Following in his father’s footsteps, Vivek Patil grew fond of gardening and horticulture. Apart from different vegetables and fruits he cultivates, he has planted flowers for fire rituals or ‘havans’ of the nava graha (nine planets) performed in several Hindu houses. Havan conducted for nine planets Ravi, Som, Mangal, Budh, Guru, Shukra, Shani, Rahu and Ketu have been represented each by a colour and thus flowers and other items of each colour find a place in the rituals. Patil has thus cultivated nine kinds of flowers. The green and leafy rose is a unique flower used for the havan performed for planet Budh. The Ashoka, reetha or soap nut, fig, small variety of Indian gooseberry (amla) are some other rare plants at his house at Panchwadi.

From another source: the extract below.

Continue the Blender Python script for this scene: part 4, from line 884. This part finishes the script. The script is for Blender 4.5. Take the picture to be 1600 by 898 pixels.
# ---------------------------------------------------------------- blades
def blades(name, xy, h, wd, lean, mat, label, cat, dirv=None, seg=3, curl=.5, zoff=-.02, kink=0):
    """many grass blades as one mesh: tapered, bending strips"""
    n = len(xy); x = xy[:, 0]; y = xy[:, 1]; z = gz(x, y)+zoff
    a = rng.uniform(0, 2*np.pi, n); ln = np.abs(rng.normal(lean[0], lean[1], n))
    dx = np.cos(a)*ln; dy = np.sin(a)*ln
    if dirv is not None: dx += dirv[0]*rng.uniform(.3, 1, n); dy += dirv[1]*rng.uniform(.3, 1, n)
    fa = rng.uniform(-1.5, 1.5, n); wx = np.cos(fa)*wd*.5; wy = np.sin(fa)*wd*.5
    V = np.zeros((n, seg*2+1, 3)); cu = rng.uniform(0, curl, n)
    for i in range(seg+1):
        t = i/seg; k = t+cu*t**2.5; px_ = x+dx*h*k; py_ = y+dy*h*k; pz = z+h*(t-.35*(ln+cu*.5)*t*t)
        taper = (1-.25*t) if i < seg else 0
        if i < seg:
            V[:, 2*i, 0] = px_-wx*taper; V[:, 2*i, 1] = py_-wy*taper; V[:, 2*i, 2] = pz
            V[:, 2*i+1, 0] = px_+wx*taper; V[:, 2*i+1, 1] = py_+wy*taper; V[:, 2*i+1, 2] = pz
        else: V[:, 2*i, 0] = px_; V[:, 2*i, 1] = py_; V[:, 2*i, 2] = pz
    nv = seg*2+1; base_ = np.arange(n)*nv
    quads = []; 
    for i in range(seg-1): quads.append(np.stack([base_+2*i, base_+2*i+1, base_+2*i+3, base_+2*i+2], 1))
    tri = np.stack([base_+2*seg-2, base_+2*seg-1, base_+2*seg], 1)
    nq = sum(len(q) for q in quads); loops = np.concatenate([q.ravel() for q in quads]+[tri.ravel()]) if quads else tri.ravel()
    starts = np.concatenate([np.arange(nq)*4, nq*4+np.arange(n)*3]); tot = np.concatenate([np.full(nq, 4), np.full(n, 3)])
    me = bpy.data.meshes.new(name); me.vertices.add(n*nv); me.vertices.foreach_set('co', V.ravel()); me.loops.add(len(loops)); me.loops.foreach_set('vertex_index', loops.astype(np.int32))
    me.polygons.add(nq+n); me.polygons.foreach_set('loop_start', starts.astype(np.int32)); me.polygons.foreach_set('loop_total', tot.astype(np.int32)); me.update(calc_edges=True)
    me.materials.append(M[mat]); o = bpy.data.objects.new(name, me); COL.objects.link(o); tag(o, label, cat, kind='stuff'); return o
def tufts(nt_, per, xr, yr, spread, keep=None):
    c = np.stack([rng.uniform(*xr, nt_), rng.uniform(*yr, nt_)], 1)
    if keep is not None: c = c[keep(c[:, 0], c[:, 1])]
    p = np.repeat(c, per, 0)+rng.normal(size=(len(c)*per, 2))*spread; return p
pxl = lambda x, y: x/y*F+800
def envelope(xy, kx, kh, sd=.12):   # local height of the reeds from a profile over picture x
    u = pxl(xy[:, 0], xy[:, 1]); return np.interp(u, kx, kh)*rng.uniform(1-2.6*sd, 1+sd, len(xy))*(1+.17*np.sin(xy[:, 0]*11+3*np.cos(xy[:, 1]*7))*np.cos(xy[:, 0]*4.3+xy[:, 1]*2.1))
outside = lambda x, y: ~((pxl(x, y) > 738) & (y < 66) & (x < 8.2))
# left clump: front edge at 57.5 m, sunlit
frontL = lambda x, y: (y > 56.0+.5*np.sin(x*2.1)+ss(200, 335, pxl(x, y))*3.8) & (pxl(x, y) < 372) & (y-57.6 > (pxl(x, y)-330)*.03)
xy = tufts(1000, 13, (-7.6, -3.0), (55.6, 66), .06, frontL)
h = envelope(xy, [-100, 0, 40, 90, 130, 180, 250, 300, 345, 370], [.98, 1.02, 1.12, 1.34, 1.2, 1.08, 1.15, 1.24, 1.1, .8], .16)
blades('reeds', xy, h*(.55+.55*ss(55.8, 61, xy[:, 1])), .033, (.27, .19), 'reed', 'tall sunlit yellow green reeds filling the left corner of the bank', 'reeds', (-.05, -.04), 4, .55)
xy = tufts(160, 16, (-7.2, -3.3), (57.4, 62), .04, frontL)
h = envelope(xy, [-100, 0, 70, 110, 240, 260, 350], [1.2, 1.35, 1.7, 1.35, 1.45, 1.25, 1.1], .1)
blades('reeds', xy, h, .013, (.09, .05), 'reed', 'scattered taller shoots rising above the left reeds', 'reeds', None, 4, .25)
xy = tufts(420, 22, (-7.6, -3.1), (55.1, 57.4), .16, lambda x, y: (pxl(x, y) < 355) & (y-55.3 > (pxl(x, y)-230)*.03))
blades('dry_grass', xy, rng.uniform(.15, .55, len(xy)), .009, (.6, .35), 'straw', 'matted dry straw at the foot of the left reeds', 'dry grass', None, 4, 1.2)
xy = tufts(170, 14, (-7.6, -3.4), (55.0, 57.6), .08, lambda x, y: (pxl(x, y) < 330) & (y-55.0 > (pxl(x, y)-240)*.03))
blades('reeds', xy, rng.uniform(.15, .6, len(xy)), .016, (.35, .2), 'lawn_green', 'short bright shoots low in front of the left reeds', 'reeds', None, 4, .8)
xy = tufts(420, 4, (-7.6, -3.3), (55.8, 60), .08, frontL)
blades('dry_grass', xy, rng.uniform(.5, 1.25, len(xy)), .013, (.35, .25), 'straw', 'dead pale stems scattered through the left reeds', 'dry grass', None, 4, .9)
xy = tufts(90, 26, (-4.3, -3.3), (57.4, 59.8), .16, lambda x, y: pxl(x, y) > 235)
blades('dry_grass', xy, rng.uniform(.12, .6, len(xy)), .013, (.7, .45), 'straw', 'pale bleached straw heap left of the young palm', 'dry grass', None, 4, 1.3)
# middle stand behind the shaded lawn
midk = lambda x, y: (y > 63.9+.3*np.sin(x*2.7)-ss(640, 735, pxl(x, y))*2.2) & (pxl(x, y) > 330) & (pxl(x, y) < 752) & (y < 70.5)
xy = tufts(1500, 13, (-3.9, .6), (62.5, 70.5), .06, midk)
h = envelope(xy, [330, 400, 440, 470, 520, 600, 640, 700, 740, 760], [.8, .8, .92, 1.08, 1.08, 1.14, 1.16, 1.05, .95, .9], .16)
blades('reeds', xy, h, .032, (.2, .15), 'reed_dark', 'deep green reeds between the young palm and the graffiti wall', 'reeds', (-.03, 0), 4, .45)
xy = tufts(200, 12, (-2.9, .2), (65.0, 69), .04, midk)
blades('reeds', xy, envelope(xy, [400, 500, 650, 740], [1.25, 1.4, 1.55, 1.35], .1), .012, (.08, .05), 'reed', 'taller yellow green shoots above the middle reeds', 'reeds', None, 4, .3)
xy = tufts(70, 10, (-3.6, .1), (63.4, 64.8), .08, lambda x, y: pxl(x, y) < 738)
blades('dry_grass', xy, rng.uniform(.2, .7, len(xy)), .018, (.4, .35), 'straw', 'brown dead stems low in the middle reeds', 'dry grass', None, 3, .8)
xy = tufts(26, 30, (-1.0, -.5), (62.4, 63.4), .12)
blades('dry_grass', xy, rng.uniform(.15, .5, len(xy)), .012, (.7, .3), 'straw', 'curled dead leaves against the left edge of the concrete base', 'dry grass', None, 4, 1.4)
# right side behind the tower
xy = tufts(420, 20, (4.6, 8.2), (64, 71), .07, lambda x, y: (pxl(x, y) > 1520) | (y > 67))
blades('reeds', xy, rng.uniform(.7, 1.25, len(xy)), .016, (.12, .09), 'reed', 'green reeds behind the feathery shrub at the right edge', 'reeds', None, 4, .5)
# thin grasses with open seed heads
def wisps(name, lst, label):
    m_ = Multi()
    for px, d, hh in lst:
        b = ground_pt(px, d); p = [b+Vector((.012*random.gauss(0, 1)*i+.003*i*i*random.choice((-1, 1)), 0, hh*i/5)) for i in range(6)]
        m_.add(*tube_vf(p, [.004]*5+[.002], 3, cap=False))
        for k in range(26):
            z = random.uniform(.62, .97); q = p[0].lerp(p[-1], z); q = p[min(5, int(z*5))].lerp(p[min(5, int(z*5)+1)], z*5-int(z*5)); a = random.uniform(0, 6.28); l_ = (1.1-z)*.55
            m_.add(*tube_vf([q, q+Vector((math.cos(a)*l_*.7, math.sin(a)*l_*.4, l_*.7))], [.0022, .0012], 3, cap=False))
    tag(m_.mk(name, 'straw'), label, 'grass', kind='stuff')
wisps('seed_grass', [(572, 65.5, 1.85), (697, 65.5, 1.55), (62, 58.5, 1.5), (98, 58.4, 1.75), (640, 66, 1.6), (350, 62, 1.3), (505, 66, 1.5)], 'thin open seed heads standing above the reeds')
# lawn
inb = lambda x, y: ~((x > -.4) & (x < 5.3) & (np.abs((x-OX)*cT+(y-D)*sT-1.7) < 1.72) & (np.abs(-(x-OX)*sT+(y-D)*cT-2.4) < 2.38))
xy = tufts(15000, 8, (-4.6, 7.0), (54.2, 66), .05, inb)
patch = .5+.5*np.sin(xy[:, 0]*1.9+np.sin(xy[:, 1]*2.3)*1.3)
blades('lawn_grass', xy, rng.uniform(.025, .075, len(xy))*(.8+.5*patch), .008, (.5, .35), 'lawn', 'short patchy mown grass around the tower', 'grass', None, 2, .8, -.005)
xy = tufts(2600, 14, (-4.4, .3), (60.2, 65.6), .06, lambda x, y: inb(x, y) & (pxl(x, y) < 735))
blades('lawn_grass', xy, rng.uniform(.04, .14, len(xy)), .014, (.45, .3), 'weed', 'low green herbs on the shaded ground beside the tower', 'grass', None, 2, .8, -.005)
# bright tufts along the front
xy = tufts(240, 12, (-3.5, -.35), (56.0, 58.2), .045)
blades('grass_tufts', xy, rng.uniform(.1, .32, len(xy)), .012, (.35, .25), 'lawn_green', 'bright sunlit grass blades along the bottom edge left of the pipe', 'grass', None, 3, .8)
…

Patil is of the belief that nature needs no fixing or modifications; and that plants, birds and animals are specific to the region because of the weather prevailing there. “Plants of Himalayan region are way different than the plants here. Hence, everything is created as per how it suits the region. The moment we try to change nature, we destruct it. Chemicals are now used for better produce and it in turns gives us so many health problems. We do not realise how much we are destroying our own lives,” Patil says that he and his wife are lucky to enjoy the delicacies prepared out of fruits and vegetables grown in their yard without using any chemicals.

Everything that we use today comes with the use-and-throw tag and perhaps this is why children do not value even the minor valuables. Patil recalls that having grown up in the times when people would get only two or four pieces of new clothes to wear in a year, they learned not to complain but adjust. Unlike today, each member of the house had to compulsorily do tasks according to their own capabilities. This developed feelings of responsibility and belongingness to the place they lived in. “The feeling no more exists in children today,” he laments.

India is a country well-known for its agricultural land and according to Patil, one can live without the luxuries and comforts of life but no one can survive without oxygen that trees offer us. “We, humans do not utilise our natural resources in a correct way. It is written in Vedas that the Sun is the soul we cannot live without. It gives us light and heat. It is only when solar cooked was endorsed commercially that we started valuing solar energy. Very often until natural sources are endorsed commercially, they remain hidden.”

However, Patil does not aim to endorse his land commercially. His wife, Renuka talks about how upset her family was when they saw her house after her marriage, situated in the dense forest of Panchwadi far away from the main road. “I loved the place when I made my first visit here. It is in the midst of nature and I didn’t find any problem staying here. It is just as I’m growing old that I’m facing issues but I still don’t want to leave my house,” she says. For Renuka leaving the house and plantations that was built with so much dedication and sincerity would feel like leaving her own family.

The Goan forests are thriving with fauna and the area of Panchwadi is no different; there are gaurs, leopards and wild boars in the vicinity. Patil says that his three sons are not ready to follow his lead and are currently staying at different locations to pursue their education. “One of them is actually willing to live in the forest, but to survive the challenges, one needs to stay and experience living in remote areas. We only need a road and health facility here. Since the time my family shifted here, doctors had no way to reach this area, and this is the same situation even now. I got electricity in 1990 after making several visits to the department,” he says.

Patil says his inspiration in pursuing living in the woodlands is his ancestor’s and his hard work to build everything he has today. He concludes: “The amount of effort it took us to make this garden, doesn’t allow me and my wife to just leave it like that and go away for our comfort. Nature is our necessity and I don’t look at it from the business perspective. Not everything in life should be viewed in the way of deriving profit or loss. We should all love trees, love nature unconditionally because they are already giving us so much.”